Mastercard Would Buy Stablecoin Infrastructure Firm BVNK for $1.8 Billion After Coinbase Walked Away
Mastercard, the world’s second-largest payment network after Visa, announced Tuesday it will acquire BVNK, a London-based firm that connects traditional banking rails with stablecoin payment systems, in a deal valued at up to $1.8 billion.
The $300 million contingent portion is tied to BVNK hitting performance milestones after closing. No payment structure was disclosed.
The deal is Mastercard’s largest bet yet on the mainstreaming of digital currencies and is expected to close before year-end subject to regulatory approval. BVNK, founded in 2021, has built infrastructure letting businesses send and receive payments on all major blockchain networks across more than 130 countries.
Its clients include Worldpay, Deel, and Flywire, covering use cases from cross-border transfers and remittances to business-to-business payments and treasury management.
The company raised a $50 million Series B led by Haun Ventures, received a strategic investment from Visa Ventures in May 2025, and secured Citi Ventures backing in October 2025, at which point its valuation had surpassed $750 million, more than doubling in under two years to reach the acquisition price.
Coinbase Got There First. Then It Left.
The deal comes four months after Coinbase walked away from its own advanced acquisition talks with BVNK. Reports from late 2025 indicated that Coinbase had reached exclusivity on a deal worth roughly $2 billion, above what Mastercard ultimately agreed to pay, before the crypto exchange ended negotiations without public explanation.
Axios reported Tuesday that one possible reason is that Coinbase was more focused on the revenue implications of the deal than Mastercard, which primarily wanted the technology. Mastercard also briefly evaluated BVNK’s rival Zerohash before settling on the BVNK transaction.
For Mastercard, the strategic logic is the technology. Stablecoins, digital tokens pegged to fiat currencies and used to move value across blockchain networks, are increasingly deployed for cross-border payments, corporate treasury, and payroll, particularly in markets with limited US dollar banking access.
The GENIUS Act, signed into law in July 2025, gave US stablecoin issuers a federal regulatory framework for the first time. Global stablecoin supply has since grown to $314.7 billion, up 53% from $205 billion in January 2025.

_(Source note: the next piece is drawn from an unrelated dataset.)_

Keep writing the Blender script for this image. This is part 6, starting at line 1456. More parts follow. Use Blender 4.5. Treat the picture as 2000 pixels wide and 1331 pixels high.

Mastercard’s Broader Digital Asset Push
The BVNK deal sits inside a broader acquisition wave. Mastercard launched its Crypto Partner Program last week, bringing together more than 85 companies including Circle, Ripple, and Fireblocks. Rival Visa invested in BVNK itself last May. Both networks are competing to lock in stablecoin infrastructure positions before the rails commoditise.
The deal echoes Stripe’s $1.1 billion purchase of Bridge Network in 2025 and Ripple’s $200 million acquisition of Rail. Jorn Lambert, Mastercard’s chief product officer, said most financial institutions and fintechs would eventually offer digital currency services, and that bringing BVNK in-house would help translate tokenised money into real-world utility.